SOSYALİSTLERİN ‘ALTIN’ ÇAĞI MI?
Belki de Atatürk dönemi sosyalistlerin ‘altın’ çağıydı! Nitekim, İleri, “Atatürk döneminin anti-emperyalist ve devrimci niteliği, solu bir dereceye kadar açmazlara sokuyordu” demektedir. “Sol, devrimlerin bazılarını eksik, çoğunu yüzeyde bulmakla beraber, onları desteklemekteydi” diye de devam etmektedir.

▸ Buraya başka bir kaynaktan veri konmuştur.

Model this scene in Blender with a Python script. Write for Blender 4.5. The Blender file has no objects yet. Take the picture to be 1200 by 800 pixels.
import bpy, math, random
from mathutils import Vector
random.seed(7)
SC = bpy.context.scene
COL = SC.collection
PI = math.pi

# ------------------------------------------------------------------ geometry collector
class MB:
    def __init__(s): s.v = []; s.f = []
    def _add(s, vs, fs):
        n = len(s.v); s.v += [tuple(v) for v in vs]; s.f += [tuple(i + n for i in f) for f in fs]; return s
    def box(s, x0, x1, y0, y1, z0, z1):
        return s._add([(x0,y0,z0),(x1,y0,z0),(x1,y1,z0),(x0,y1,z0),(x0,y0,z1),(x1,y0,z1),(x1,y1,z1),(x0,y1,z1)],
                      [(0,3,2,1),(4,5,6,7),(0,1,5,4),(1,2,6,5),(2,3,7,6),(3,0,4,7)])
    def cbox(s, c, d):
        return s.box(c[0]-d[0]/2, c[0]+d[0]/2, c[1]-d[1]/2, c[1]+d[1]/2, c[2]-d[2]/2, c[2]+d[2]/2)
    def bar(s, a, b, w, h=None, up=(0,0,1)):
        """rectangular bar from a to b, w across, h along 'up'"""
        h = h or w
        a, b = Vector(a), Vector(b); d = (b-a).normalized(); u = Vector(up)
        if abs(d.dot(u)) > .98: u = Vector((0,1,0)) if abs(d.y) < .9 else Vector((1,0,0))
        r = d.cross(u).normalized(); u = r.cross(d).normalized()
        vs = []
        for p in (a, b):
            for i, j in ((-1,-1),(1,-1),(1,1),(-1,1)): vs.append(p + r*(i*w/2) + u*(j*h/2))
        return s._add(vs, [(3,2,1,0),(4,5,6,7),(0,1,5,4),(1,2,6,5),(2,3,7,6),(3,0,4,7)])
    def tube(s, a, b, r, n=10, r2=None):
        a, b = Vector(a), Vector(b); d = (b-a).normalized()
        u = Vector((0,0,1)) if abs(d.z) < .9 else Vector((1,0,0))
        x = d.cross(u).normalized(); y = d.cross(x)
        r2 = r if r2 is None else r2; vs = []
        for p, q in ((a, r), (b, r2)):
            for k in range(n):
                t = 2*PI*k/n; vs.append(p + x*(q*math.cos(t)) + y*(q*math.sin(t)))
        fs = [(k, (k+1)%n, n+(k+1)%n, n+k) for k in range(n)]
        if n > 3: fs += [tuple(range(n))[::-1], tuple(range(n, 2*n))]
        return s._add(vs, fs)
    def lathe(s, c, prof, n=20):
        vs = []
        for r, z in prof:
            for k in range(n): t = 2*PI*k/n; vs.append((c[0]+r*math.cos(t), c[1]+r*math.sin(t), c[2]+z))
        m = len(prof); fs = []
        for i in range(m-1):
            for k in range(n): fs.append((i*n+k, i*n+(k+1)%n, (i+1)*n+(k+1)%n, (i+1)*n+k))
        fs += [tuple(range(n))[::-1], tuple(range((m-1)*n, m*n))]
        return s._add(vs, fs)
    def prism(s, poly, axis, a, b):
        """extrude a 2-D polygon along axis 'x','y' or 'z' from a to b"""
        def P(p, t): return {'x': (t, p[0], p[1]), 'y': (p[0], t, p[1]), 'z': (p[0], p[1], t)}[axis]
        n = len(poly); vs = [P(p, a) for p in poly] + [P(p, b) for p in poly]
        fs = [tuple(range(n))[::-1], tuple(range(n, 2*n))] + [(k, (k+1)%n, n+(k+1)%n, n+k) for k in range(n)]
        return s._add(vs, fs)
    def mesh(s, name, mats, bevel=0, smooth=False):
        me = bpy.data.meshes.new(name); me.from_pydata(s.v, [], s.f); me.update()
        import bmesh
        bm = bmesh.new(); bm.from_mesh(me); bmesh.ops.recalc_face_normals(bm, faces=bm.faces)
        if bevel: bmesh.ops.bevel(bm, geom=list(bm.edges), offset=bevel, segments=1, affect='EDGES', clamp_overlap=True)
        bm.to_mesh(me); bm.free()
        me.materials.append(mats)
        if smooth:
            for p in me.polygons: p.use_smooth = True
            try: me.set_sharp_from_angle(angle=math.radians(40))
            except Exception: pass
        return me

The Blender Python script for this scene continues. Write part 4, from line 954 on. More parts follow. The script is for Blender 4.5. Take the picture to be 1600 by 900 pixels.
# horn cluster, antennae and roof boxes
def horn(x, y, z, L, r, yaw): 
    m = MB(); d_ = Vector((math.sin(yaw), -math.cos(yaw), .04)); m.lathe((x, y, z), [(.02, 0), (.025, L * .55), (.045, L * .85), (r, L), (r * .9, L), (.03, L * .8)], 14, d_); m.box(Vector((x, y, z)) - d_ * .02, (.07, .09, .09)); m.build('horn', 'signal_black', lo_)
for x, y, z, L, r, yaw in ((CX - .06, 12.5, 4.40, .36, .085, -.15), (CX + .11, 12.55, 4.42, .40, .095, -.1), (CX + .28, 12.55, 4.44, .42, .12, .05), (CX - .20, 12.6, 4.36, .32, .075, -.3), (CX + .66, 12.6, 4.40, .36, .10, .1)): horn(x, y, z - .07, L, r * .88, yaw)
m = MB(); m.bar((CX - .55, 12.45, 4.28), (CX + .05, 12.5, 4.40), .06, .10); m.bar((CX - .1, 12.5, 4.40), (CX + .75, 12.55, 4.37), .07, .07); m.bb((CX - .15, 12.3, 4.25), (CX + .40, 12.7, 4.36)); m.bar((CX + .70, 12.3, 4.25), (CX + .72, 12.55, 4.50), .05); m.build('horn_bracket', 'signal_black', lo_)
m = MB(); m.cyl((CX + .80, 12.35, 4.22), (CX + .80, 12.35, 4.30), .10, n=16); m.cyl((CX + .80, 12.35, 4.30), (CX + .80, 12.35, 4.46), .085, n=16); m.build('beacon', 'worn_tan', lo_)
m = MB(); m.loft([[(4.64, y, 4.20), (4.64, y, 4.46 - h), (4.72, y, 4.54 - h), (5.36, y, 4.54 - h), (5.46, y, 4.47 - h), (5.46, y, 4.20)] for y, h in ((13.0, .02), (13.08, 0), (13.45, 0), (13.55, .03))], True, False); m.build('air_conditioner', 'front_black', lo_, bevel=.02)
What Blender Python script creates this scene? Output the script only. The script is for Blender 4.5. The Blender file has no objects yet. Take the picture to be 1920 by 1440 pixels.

Türkiye’de sosyalistlerin genel olarak neden Kemalizm ile el ele gittiğini öğrenmek isteyenlerin bu satırlara dikkat etmelerini öneririm. Belki bazıları sadece tarih yazdığımı düşünebilirler; belki bazıları da güncel politikadan söz ettiğimi düşünebilirler; ne diyebilirim ki; Nasrettin hocanın dediği gibi, ‘herkes haklı.’